Nearly 90 days since the hearing on August 12th, the ruling from Judge Kenny arrived, the answer- the Program Level Environmental Impact Report (EIR) for the Central Valley to San Francisco was found to be inadequate again. The Revised Program EIR had failed to consider significant impacts, failed to consider information found in the project level studies and failed to re-circulate the document for public comments.
In Atherton II, the court found that the Authority failed to give the public an adequate opportunity to comment on the significant impacts of sound, vibration and traffic impacts that would be caused by removing lanes on the Monterey Highway, south of San Jose. The Authority said they would study those impacts later in the more detailed Project Level EIR but the court ruled differently. “The court ruled that as soon as you identify those impacts you have to start studying them,” said Stuart Flashman, lead attorney in the case.

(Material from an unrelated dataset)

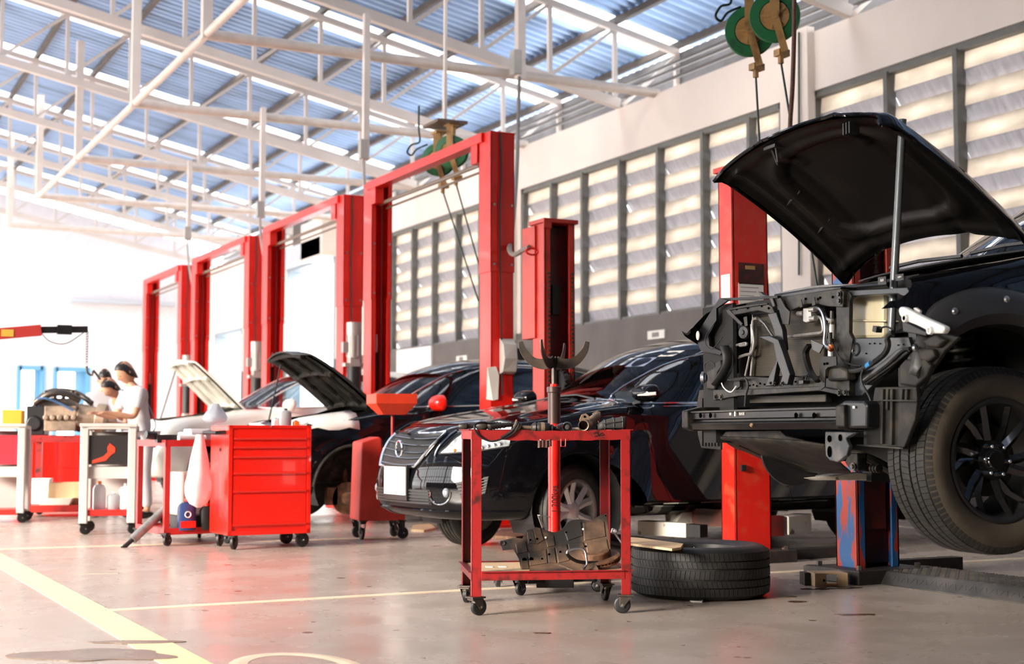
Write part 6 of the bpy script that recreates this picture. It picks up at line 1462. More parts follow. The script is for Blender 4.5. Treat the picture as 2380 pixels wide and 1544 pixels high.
mb = MB(); p = Q(r4, 1359, 969, .118); mb.lathe([(.0001, 0), (.006, 0)], p, (0, -1, 0), 12); mb.build('bolt_hole', GAP, r4)
mb = MB(); mb.tube([Q(r4, 1366, 986, .16), Q(r4, 1378, 975, .2), Q(r4, 1388, 968, .26)], .020, 14, smooth=4); mb.tube([Q(r4, 1366, 996, .20), Q(r4, 1345, 999, .25), Q(r4, 1330, 1000, .3)], .012, 10, smooth=3); mb.build('pipe_branch', BRN, r4, smooth=True)
flange([(1376, 962), (1388, 955), (1396, 958), (1397, 974), (1392, 984), (1385, 970)], .27, .008)
r5 = onT('intake_duct', 'grey ribbed rubber intake duct at the right end of the trolley top', 'duct', (.68, .2, ZTOP - .006))
mb = MB(); rows = []
for px, yc, hh, dd in ((1387, 994, 6, .02), (1400, 989, 10, .028), (1415, 986, 13, .032), (1440, 985, 15.5, .036), (1452, 984, 16.5, .038)):
    k = .002; c = Q(r5, px, yc, .12); rows.append([c + Vector((0, dd * math.copysign(abs(math.cos(t)) ** .6, math.cos(t)), hh * k * math.copysign(abs(math.sin(t)) ** .6, math.sin(t)))) for t in np.linspace(0, 6.283, 20, endpoint=False)])
RUG = mat('rubber_grey', (.055, .055, .052), .6, var=.15, vscale=8)
mb.ring(rows, caps=False); o = mb.build('duct', RUG, r5, smooth=True); o.modifiers.new('s', 'SOLIDIFY').thickness = .004
for i_, px in enumerate((1404, 1424, 1444)):
    c = Q(r5, px, [988, 985.5, 984.5][i_], .12); k = .002; dd = [.030, .0345, .0375][i_]; hh = [11.5, 14.3, 16.2][i_]; mb = MB(); mb.tube([c + Vector((0, dd * math.copysign(abs(math.cos(t)) ** .6, math.cos(t)), hh * k * math.copysign(abs(math.sin(t)) ** .6, math.sin(t)))) for t in np.linspace(0, 6.283, 21)], .003, 5); mb.build('duct_rib', RUG, r5)
mb = MB(); mb.tube([Q(r5, 1400, 985, .08), Q(r5, 1449, 979, .08)], .002, 5); mb.tube([Q(r5, 1403, 994, .08), Q(r5, 1449, 994, .08)], .002, 5); mb.build('duct_seam', RUG, r5)
# cable with strap drooping over the front rail
r6 = onT('cable_bundle', 'black looped cable drooping over the left part of the trolley front rail', 'cable', (.15, -.01, ZTOP - .05))
q = [Q(r6, *p) for p in [(1190, 985, .1), (1150, 986, .06), (1118, 983, .02), (1103, 990, -.012), (1107, 1006, -.012), (1120, 1018, -.012), (1142, 1026, -.012), (1165, 1021, -.012), (1190, 1010, -.012), (1204, 995, -.01), (1207, 984, .0), (1196, 985, .04), (1175, 990, .05)]]
mb = MB(); mb.tube(q, .0045, 8, smooth=6); mb.build('cable', BLKP, r6, smooth=True)
mb = MB(); mb.tube([Q(r6, *p) for p in [(1165, 1018, -.014), (1185, 1006, -.014), (1198, 992, -.014), (1203, 980, -.01)]], .0065, 8, smooth=5); mb.tube([Q(r6, *p) for p in [(1140, 992, .03), (1160, 988, .03), (1185, 986, .03)]], .008, 8); mb.build('cable_sleeve', BLKP, r6, smooth=True)
mb = MB(); mb.tube([Q(r6, 1200, 976, .0), Q(r6, 1197, 988, -.01), Q(r6, 1193, 1001, -.012)], .0045, 4, flat=.4); mb.build('strap', mat('strap_brown', (.20, .11, .07), .6), r6)
# --- on the lower shelf
def S(cx, cy, y): return T3(1040 + cx / 4.825, 1140 + cy / 4.825, y)
SHD = mat('shield_rusty_grey', (.034, .032, .030), .55, .2, col2=(.22, .135, .085), vscale=6, thr=(.47, .66), bump=.25, bscale=18)
r7 = onT('splash_shield', 'dusty pressed-metal splash shield full of holes leaning on the trolley lower shelf', 'shield', (.3, .2, ZLOW - .004))
out = [(590, 572), (750, 532), (840, 542), (890, 450), (1000, 415), (1110, 450), (1190, 472), (1270, 456), (1350, 360), (1400, 332), (1500, 326), (1620, 342), (1700, 290), (1782, 262), (1792, 330), (1840, 760), (1700, 800), (1250, 832), (1232, 900), (830, 902), (800, 770), (740, 662), (620, 676)]
ysh = lambda cx, cy: .10 + (900 - cy) / 900 * .24 - (cx > 1500) * .0
def Sh(cx, cy, off=0):
    y = .13 + (900 - cy) / 640 * .16; return S(cx, cy, y - off) - (_tm @ (r7.location - fl_))
mb = MB(); pts = [Sh(*p) for p in out]; mb.poly(pts, (0, .004, 0)); o = mb.build('shield_plate', SHD, r7)
steps = [[(760, 600), (880, 575), (905, 690), (780, 715)], [(890, 470), (960, 445), (1000, 600), (905, 600)], [(960, 440), (1040, 420), (1085, 560), (1000, 610)], [(905, 700), (1110, 660), (1125, 820), (920, 850)], [(1120, 655), (1200, 640), (1225, 820), (1130, 815)], [(1100, 560), (1190, 500), (1210, 620), (1120, 640)], [(1210, 640), (1340, 600), (1370, 790), (1240, 820)], [(1310, 460), (1500, 345), (1520, 510), (1345, 570)], [(1520, 360), (1760, 345), (1780, 520), (1530, 570)], [(1545, 590), (1790, 545), (1825, 740), (1580, 770)], [(1350, 600), (1520, 580), (1540, 640), (1360, 680)], [(820, 760), (900, 740), (915, 880), (830, 890)]]
for i_, st in enumerate(steps):
    mb = MB(); c = sum((Sh(*p) for p in st), Vector()) / 4; a = [Sh(*p) for p in st]; b = [c + (q_ - c) * .92 + Vector((0, -.005, 0)) for q_ in a]
    mb.add(a + b, [(4, 5, 6, 7), (0, 1, 5, 4), (1, 2, 6, 5), (2, 3, 7, 6), (3, 0, 4, 7)]); mb.build('pressed_step', SHD, o, bevel=.002)
for cx, cy, r_ in ((865, 780, .0105), (940, 775, .0105), (930, 558, .005), (1005, 546, .006), (1062, 768, .005), (1140, 720, .006), (1265, 692, .006), (1330, 472, .005), (1550, 628, .005), (1775, 285, .004)):
    mb = MB(); mb.lathe([(.0001, 0), (r_, 0)], Sh(cx, cy, .0065), (0, -1, .2), 16); mb.build('hole', GAP, o)
for cx, cy in ((1100, 530), (1520, 436)): mb = MB(); mb.lathe([(.0001, 0), (.0055, 0)], Sh(cx, cy, .0065), (0, -1, .2), 12); mb.build('white_spot', PAP, o)  # plain white discs on the plate
mb = MB(); mb.lathe([(.009, 0), (.012, .003), (.014, 0)], Sh(615, 595, .004), (0, -1, .2), 16); mb.build('washer_ring', SHD, o)
mb = MB(); mb.poly([Sh(920, 850, .0), Sh(1130, 820, 0), Sh(1400, 900, .08), Sh(1380, 906, .08), Sh(920, 906, .06)], (0, 0, -.003)); mb.poly([Sh(1250, 830, 0), Sh(1500, 790, 0), Sh(1660, 815, .06), Sh(1690, 898, .09), Sh(1420, 898, .09)], (0, 0, -.003)); mb.build('folded_foot', SHD, o)
mb = MB(); mb.poly([Sh(1625, 850, .09), Sh(1640, 838, .09), Sh(1665, 835, .09), Sh(1705, 905, .09), Sh(1620, 905, .09)], (0, .003, 0)); mb.build('foot_tab', BRN, o)
r8 = onT('brake_rotor', 'rusty ventilated brake disc on the right of the trolley lower shelf', 'brake disc', (TWD - .13, .20, ZLOW - .004))
mb = MB(); ax = Vector((-.14, -.22, 1)).normalized(); o_ = Vector((0, 0, .030)); mb.lathe([(.045, 0), (.118, 0), (.120, .006), (.118, .009), (.07, .009)], o_, ax, 48); mb.lathe([(.06, .016), (.118, .016), (.120, .020), (.118, .026), (.074, .026), (.072, .050), (.068, .054), (.036, .054), (.034, .04), (.05, .02)], o_, ax, 48); mb.build('disc', RUST, r8, smooth=True)
mb = MB(); q_ = ax.cross(Vector((0, 1, 0))).normalized(); q2 = ax.cross(q_)
for k in range(40):
    a = k * 2 * math.pi / 40; v = q_ * math.cos(a) + q2 * math.sin(a); mb.bar(o_ + ax * .0125 + v * .075, o_ + ax * .0125 + v * .117, .005, .008, up=ax)
mb.build('cooling_vanes', RUST, r8)
r9 = onT('brake_pipe', 'bent silver pipe with a black hose in front of the splash shield', 'pipe', (.45, .06, ZLOW - .004))
def Qs(root, cx, cy, y): return S(cx, cy, y) - (_tm @ (root.location - fl_))
mb = MB(); mb.tube([Qs(r9, *p) for p in [(1340, 712, .04), (1350, 682, .04), (1405, 660, .04), (1500, 652, .04), (1540, 680, .04), (1560, 770, .03), (1562, 835, .03), (1535, 872, .02)]], .0055, 10, smooth=5); mb.cyl(Qs(r9, 1545, 862, .025), Qs(r9, 1515, 888, .015), .0085, 8); mb.build('silver_pipe', ALU, r9, smooth=True)
mb = MB(); mb.tube([Qs(r9, *p) for p in [(1340, 700, .042), (1365, 745, .06), (1450, 795, .08), (1560, 812, .1), (1740, 815, .12)]], .0085, 10, smooth=5); mb.build('black_hose', RUBK, r9, smooth=True)
r10 = onT('oil_pipe', 'silver pipe with a square banjo fitting standing up at the right of the lower shelf', 'pipe', (.68, .25, ZLOW - .004))
mb = MB(); mb.tube([Qs(r10, *p) for p in [(1880, 480, .26), (1910, 530, .26), (2020, 680, .24), (2030, 705, .24), (2012, 750, .22)]], .0055, 10, smooth=4); mb.build('silver_pipe', ALU, r10, smooth=True)
mb = MB(); c = Qs(r10, 1860, 458, .26); mb.box(c, (.022, .018, .022), (.2, .3, 0)); mb.cyl(c + Vector((.006, -.012, 0)), c + Vector((.014, .014, 0)), .009, 12); mb.build('fitting', ALU, r10, bevel=.002)
for i_, (a, b) in enumerate((((425, 828), (512, 836)), ((568, 824), (662, 834)))):
    p0, p1 = S(*a, .30), S(*b, .26); mb = MB(); mb.b2((p0.x, p0.y, ZLOW - .004), (p1.x, p1.y, ZLOW - .001)); o = mb.build('paper_strip', PAP, TR)
# ================================================================== TRANSMISSION JACK
jc = U(1288, 1371, Z=0); jd = 7.62; jc = U(1288, 1008, D=1) ; d_ = ray(1288, 1008); t_ = 7.62 / (d_.dot(_cm @ Vector((0, 0, -1)))); jc = Vector((0, 0, H)) + d_ * t_; jc.z = 0
JK = thing('transmission_jack', 'tall red hydraulic transmission jack with a black four-horned saddle behind the trolley', 'jack', jc)
def J(px, py): q_ = U(px, py, Y=jc.y); return q_ - jc
kz = lambda py: J(1288, py).z
mb = MB(); mb.cyl((0, 0, .10), (0, 0, kz(975)), .0335, 24); mb.build('column', mat('jack_red', (.62, .012, .008), .3, coat=.3, col2=(.36, .02, .012), vscale=7, thr=(.55, .8)), JK, smooth=True)
mb = MB(); mb.cyl((0, 0, kz(985)), (0, 0, kz(912)), .0345, 24); mb.lathe([(.030, kz(915)), (.040, kz(912)), (.040, kz(900)), (.030, kz(899))], (0, 0, 0), (0, 0, 1), 24); mb.build('cylinder_head', mat('jack_worn_brown', (.060, .035, .030), .4, .3, col2=(.35, .03, .02), vscale=9, thr=(.6, .75)), JK, smooth=True)
mb = MB(); mb.lathe([(.0001, kz(893)), (.022, kz(893)), (.024, kz(900))], (0, 0, 0), (0, 0, 1), 8); mb.build('gland_nut', RED, JK)
mb = MB(); mb.cyl((0, 0, kz(905)), (0, 0, kz(848)), .0145, 16); mb.build('ram', STLD, JK, smooth=True)
sd_ = bpy.data.objects.new('saddle', None); C.objects.link(sd_); sd_.parent = JK; sd_.location = (0, 0, kz(842))
mb = MB(); mb.lathe([(.017, -.03), (.019, .02), (.019, .022), (.0001, .022)], (0, 0, 0), (0, 0, 1), 16); mb.build('saddle_hub', BLKM, sd_, smooth=True)
kpx = (U(1289, 842, Y=jc.y) - U(1288, 842, Y=jc.y)).length
def horn(pts, w, dirv, nm='saddle_horn'):
    mb = MB(); dirv = Vector(dirv).normalized(); up = Vector((0, 0, 1)); P_ = [dirv * a * kpx + up * b * kpx for a, b in pts]; P_, ww = catmull(P_, 5, w); nrm = dirv.cross(up); rows = []
    for i, p in enumerate(P_):
        t = (P_[min(i + 1, len(P_) - 1)] - P_[max(i - 1, 0)]).normalized(); n_ = t.cross(nrm).normalized(); h = ww[i] * kpx
        rows.append([p - n_ * h - nrm * .0035, p + n_ * h - nrm * .0035, p + n_ * h + nrm * .0035, p - n_ * h + nrm * .0035])
    mb.ring(rows); mb.build(nm, STLD, sd_, bevel=.001)
wv = [(4, 2), (22, -4), (44, 2), (62, 22), (68, 42)]; ww_ = [11, 11, 9, 7, 4.5]
cr = Vector((math.cos(R(YAW)), -math.sin(R(YAW)), 0)); cf = Vector((math.sin(R(YAW)), math.cos(R(YAW)), 0))
horn(wv, ww_, cr); horn(wv, ww_, -cr + cf * .05); horn(wv, ww_, -cr * .42 - cf * .95); horn(wv, ww_, cr * .36 + cf * .95)
text('1.200kgs', (cr * .0 - cf * .0345 + Vector((0, 0, kz(1160)))), .042, BLKP, JK, (R(90), R(-90), R(-YAW)), ext=.0004)
bs = MB()
legs = [g(1205, 1385), g(1397, 1376), g(1158, 1366), g(1345, 1352)]
mb = MB(); mb.box((0, 0, .075), (.20, .20, .09), (0, 0, R(-YAW))); 
for p in legs: q_ = p - jc; mb.bar((0, 0, .075), (q_.x * .86, q_.y * .86, .085), .07, .05)
mb.build('base', BLKM, JK, bevel=.004)
for p, yw in zip(legs, (.4, 2.4, 1.2, .2)): q_ = p - jc; caster(JK, q_.x, q_.y, .098, .035, yw, BLKM, STL)
mb = MB(); c = J(1253, 1212); mb.bar(J(1262, 1226), J(1252, 1199), .008, .012); mb.bar(J(1252, 1198), J(1276, 1202), .03, .004); mb.build('pump_pedal', ALUD, JK)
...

Those impacts were found because the Authority continued project level study even though they were made to de-certify the Program Level EIR. The project level normally starts after the certification of the program level EIR.
Gary Patton, co-counsel, stated that “The court’s decision tells the California High-Speed Rail Authority that it can’t keep ignoring the public’s right to participate. The court’s decision in the Atherton II case says that the Authority failed in its duty to recirculate the CEQA document to get public comments, and this was a violation of the law.”
Rich Tolmach, President of the California Rail Foundation, declared that,” Twice in a row, the Authority ignored the requirements of the environmental law. The Judge found they still have not done a proper study.”
Stuart Flashman, lead counsel stated that, “In rejecting the EIR, the Court has upheld the principle that significant project impacts cannot be swept under the rug for later consideration, after the key decisions have already been made.”
David Schonbrunn, president of TRANSDEF, had some opinions about high-speed rail project as a whole and said “this is a classic the Emperor has no clothes in this case, the emperor has no project. I believe that when they came up with this $100 billion number, they knew it was over.”
This does delay the final certification of the Central Valley (Merced) to San Francisco segment for several months as the High Speed Rail Authority must address issues found deficient by the court and re-circulate the document to the public. It is unknown at this time whether this decision will delay certification for other central valley EIRs on tight timeframes due to federal funding requirements since they tier off the Central Valley to San Francisco EIR. This is noted in the Notice of Intent (NOI) http://www.cahighspeedrail.ca.gov/search.aspx?searchtext=NOI&folderid=0&searchfor=all&orderby=id&orderdirection=ascending for the project. There is also a question about how this might affect the selection of the Initial Operating Segment. If the Northern section to San Jose remains uncertified, it could force the Authority’s selection south toward the San Fernando Valley.
The ridership issue was not found in favor of the petitioners however this finding does not mean that the Authority’s ridership model is without issue. It is an extremely complex issue. The judge found it to be a disagreement among experts, much like the Authority had stated in public meetings when it attempted to answer criticisms by University of California at Berkeley, Institute of Transportation. (ITS) http://www.examiner.com/transportation-policy-in-san-francisco/california-high-speed-rail-results-for-hire-mega-project-estimate-failures
We are reminded of the Standard of Review which the court considers when studying an EIR. In the court documents there is a quote that demonstrates this principle. “Where an EIR is challenged as being legally inadequate, a court presumes a public agency’s decision to certify the EIR is correct, thereby imposing on a party challenging it the burden of establishing otherwise.” (Sierra Club v. City of Orange - 2008). The burden of proof is therefore very difficult for petitioners to overcome using this standard.
The petitioners comprised of the Town of Atherton, the City of Menlo Park, the City of Palo Alto, the California Rail Foundation, (CRF) the Transportation Solutions Defense and Education Fund (TRANSDEF), the Planning and Conservation League (PCL), Community Coalition on High Speed Rail (CC-HSR), Patricia Giorni and the Mid-Peninsula Residents for Civic Sanity.